-- begin Data provided --

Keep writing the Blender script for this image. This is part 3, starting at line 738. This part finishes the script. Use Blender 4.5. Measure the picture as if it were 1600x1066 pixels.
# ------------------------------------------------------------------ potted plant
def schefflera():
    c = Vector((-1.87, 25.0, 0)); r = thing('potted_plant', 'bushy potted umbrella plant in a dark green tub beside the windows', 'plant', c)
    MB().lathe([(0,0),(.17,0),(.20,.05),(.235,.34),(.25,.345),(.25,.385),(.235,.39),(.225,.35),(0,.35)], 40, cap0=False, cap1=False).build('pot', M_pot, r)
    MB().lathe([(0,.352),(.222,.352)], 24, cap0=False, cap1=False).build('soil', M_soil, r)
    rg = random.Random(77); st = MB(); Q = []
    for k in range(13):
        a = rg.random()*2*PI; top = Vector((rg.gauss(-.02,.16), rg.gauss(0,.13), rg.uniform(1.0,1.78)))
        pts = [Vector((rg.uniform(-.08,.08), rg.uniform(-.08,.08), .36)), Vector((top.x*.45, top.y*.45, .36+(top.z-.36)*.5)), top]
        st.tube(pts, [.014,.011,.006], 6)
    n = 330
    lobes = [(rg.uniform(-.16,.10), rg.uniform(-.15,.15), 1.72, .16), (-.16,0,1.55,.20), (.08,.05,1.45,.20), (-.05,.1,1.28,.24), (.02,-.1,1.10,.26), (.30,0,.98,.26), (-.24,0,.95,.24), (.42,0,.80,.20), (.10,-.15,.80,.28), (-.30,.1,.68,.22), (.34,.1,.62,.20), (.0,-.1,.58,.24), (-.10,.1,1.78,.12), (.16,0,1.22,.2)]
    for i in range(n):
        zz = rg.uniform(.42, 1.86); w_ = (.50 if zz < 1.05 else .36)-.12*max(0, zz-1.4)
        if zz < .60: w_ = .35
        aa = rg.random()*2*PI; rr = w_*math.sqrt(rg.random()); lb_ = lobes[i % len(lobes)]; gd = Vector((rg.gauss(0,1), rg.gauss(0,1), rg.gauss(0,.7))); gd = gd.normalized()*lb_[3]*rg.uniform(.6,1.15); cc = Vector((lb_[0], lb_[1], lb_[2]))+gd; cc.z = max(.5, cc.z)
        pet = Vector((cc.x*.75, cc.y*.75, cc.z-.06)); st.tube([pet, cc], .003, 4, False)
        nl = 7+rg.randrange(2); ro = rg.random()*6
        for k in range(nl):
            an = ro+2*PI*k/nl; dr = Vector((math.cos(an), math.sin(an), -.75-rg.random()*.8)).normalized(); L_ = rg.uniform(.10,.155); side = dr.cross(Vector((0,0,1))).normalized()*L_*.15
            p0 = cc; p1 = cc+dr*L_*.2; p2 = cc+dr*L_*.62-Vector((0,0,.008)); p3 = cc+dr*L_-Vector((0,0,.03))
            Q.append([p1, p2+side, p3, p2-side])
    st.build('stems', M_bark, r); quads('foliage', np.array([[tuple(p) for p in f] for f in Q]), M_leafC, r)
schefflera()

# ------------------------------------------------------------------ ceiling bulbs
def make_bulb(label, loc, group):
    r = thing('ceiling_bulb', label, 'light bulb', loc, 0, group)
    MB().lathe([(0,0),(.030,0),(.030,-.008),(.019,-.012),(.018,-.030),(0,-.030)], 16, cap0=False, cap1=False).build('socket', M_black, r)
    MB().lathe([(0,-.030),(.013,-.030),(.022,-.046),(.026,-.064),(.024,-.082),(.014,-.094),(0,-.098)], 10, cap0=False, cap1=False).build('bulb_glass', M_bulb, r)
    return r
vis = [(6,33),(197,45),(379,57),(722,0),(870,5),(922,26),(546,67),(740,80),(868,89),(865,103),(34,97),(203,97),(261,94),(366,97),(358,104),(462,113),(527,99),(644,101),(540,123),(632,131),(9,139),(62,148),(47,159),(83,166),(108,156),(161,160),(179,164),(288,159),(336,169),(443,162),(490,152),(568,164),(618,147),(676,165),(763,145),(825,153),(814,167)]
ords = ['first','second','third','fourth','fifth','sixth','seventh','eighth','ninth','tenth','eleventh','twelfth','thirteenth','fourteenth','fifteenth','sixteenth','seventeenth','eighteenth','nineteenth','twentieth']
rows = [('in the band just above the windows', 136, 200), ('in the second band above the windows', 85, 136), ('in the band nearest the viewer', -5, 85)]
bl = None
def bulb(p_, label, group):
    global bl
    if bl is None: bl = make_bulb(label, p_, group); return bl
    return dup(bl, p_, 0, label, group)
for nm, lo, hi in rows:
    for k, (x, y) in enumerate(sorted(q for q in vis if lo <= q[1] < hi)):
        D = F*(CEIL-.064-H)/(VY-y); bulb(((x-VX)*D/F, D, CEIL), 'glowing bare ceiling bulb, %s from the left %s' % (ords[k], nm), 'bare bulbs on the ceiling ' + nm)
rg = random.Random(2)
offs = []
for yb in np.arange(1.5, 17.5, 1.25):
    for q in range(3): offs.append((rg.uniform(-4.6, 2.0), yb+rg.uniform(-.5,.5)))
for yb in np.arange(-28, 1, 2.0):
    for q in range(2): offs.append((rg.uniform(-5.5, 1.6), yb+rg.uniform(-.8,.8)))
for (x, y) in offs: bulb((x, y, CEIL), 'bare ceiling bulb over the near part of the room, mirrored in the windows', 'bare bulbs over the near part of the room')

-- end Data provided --

§ What you are asked to do
Copy out the full listing exactly.

§ Final result
Keep writing the Blender script for this image. This is part 3, starting at line 738. This part finishes the script. Use Blender 4.5. Measure the picture as if it were 1600x1066 pixels.
# ------------------------------------------------------------------ potted plant
def schefflera():
    c = Vector((-1.87, 25.0, 0)); r = thing('potted_plant', 'bushy potted umbrella plant in a dark green tub beside the windows', 'plant', c)
    MB().lathe([(0,0),(.17,0),(.20,.05),(.235,.34),(.25,.345),(.25,.385),(.235,.39),(.225,.35),(0,.35)], 40, cap0=False, cap1=False).build('pot', M_pot, r)
    MB().lathe([(0,.352),(.222,.352)], 24, cap0=False, cap1=False).build('soil', M_soil, r)
    rg = random.Random(77); st = MB(); Q = []
    for k in range(13):
        a = rg.random()*2*PI; top = Vector((rg.gauss(-.02,.16), rg.gauss(0,.13), rg.uniform(1.0,1.78)))
        pts = [Vector((rg.uniform(-.08,.08), rg.uniform(-.08,.08), .36)), Vector((top.x*.45, top.y*.45, .36+(top.z-.36)*.5)), top]
        st.tube(pts, [.014,.011,.006], 6)
    n = 330
    lobes = [(rg.uniform(-.16,.10), rg.uniform(-.15,.15), 1.72, .16), (-.16,0,1.55,.20), (.08,.05,1.45,.20), (-.05,.1,1.28,.24), (.02,-.1,1.10,.26), (.30,0,.98,.26), (-.24,0,.95,.24), (.42,0,.80,.20), (.10,-.15,.80,.28), (-.30,.1,.68,.22), (.34,.1,.62,.20), (.0,-.1,.58,.24), (-.10,.1,1.78,.12), (.16,0,1.22,.2)]
    for i in range(n):
        zz = rg.uniform(.42, 1.86); w_ = (.50 if zz < 1.05 else .36)-.12*max(0, zz-1.4)
        if zz < .60: w_ = .35
        aa = rg.random()*2*PI; rr = w_*math.sqrt(rg.random()); lb_ = lobes[i % len(lobes)]; gd = Vector((rg.gauss(0,1), rg.gauss(0,1), rg.gauss(0,.7))); gd = gd.normalized()*lb_[3]*rg.uniform(.6,1.15); cc = Vector((lb_[0], lb_[1], lb_[2]))+gd; cc.z = max(.5, cc.z)
        pet = Vector((cc.x*.75, cc.y*.75, cc.z-.06)); st.tube([pet, cc], .003, 4, False)
        nl = 7+rg.randrange(2); ro = rg.random()*6
        for k in range(nl):
            an = ro+2*PI*k/nl; dr = Vector((math.cos(an), math.sin(an), -.75-rg.random()*.8)).normalized(); L_ = rg.uniform(.10,.155); side = dr.cross(Vector((0,0,1))).normalized()*L_*.15
            p0 = cc; p1 = cc+dr*L_*.2; p2 = cc+dr*L_*.62-Vector((0,0,.008)); p3 = cc+dr*L_-Vector((0,0,.03))
            Q.append([p1, p2+side, p3, p2-side])
    st.build('stems', M_bark, r); quads('foliage', np.array([[tuple(p) for p in f] for f in Q]), M_leafC, r)
schefflera()

# ------------------------------------------------------------------ ceiling bulbs
def make_bulb(label, loc, group):
    r = thing('ceiling_bulb', label, 'light bulb', loc, 0, group)
    MB().lathe([(0,0),(.030,0),(.030,-.008),(.019,-.012),(.018,-.030),(0,-.030)], 16, cap0=False, cap1=False).build('socket', M_black, r)
    MB().lathe([(0,-.030),(.013,-.030),(.022,-.046),(.026,-.064),(.024,-.082),(.014,-.094),(0,-.098)], 10, cap0=False, cap1=False).build('bulb_glass', M_bulb, r)
    return r
vis = [(6,33),(197,45),(379,57),(722,0),(870,5),(922,26),(546,67),(740,80),(868,89),(865,103),(34,97),(203,97),(261,94),(366,97),(358,104),(462,113),(527,99),(644,101),(540,123),(632,131),(9,139),(62,148),(47,159),(83,166),(108,156),(161,160),(179,164),(288,159),(336,169),(443,162),(490,152),(568,164),(618,147),(676,165),(763,145),(825,153),(814,167)]
ords = ['first','second','third','fourth','fifth','sixth','seventh','eighth','ninth','tenth','eleventh','twelfth','thirteenth','fourteenth','fifteenth','sixteenth','seventeenth','eighteenth','nineteenth','twentieth']
rows = [('in the band just above the windows', 136, 200), ('in the second band above the windows', 85, 136), ('in the band nearest the viewer', -5, 85)]
bl = None
def bulb(p_, label, group):
    global bl
    if bl is None: bl = make_bulb(label, p_, group); return bl
    return dup(bl, p_, 0, label, group)
for nm, lo, hi in rows:
    for k, (x, y) in enumerate(sorted(q for q in vis if lo <= q[1] < hi)):
        D = F*(CEIL-.064-H)/(VY-y); bulb(((x-VX)*D/F, D, CEIL), 'glowing bare ceiling bulb, %s from the left %s' % (ords[k], nm), 'bare bulbs on the ceiling ' + nm)
rg = random.Random(2)
offs = []
for yb in np.arange(1.5, 17.5, 1.25):
    for q in range(3): offs.append((rg.uniform(-4.6, 2.0), yb+rg.uniform(-.5,.5)))
for yb in np.arange(-28, 1, 2.0):
    for q in range(2): offs.append((rg.uniform(-5.5, 1.6), yb+rg.uniform(-.8,.8)))
for (x, y) in offs: bulb((x, y, CEIL), 'bare ceiling bulb over the near part of the room, mirrored in the windows', 'bare bulbs over the near part of the room')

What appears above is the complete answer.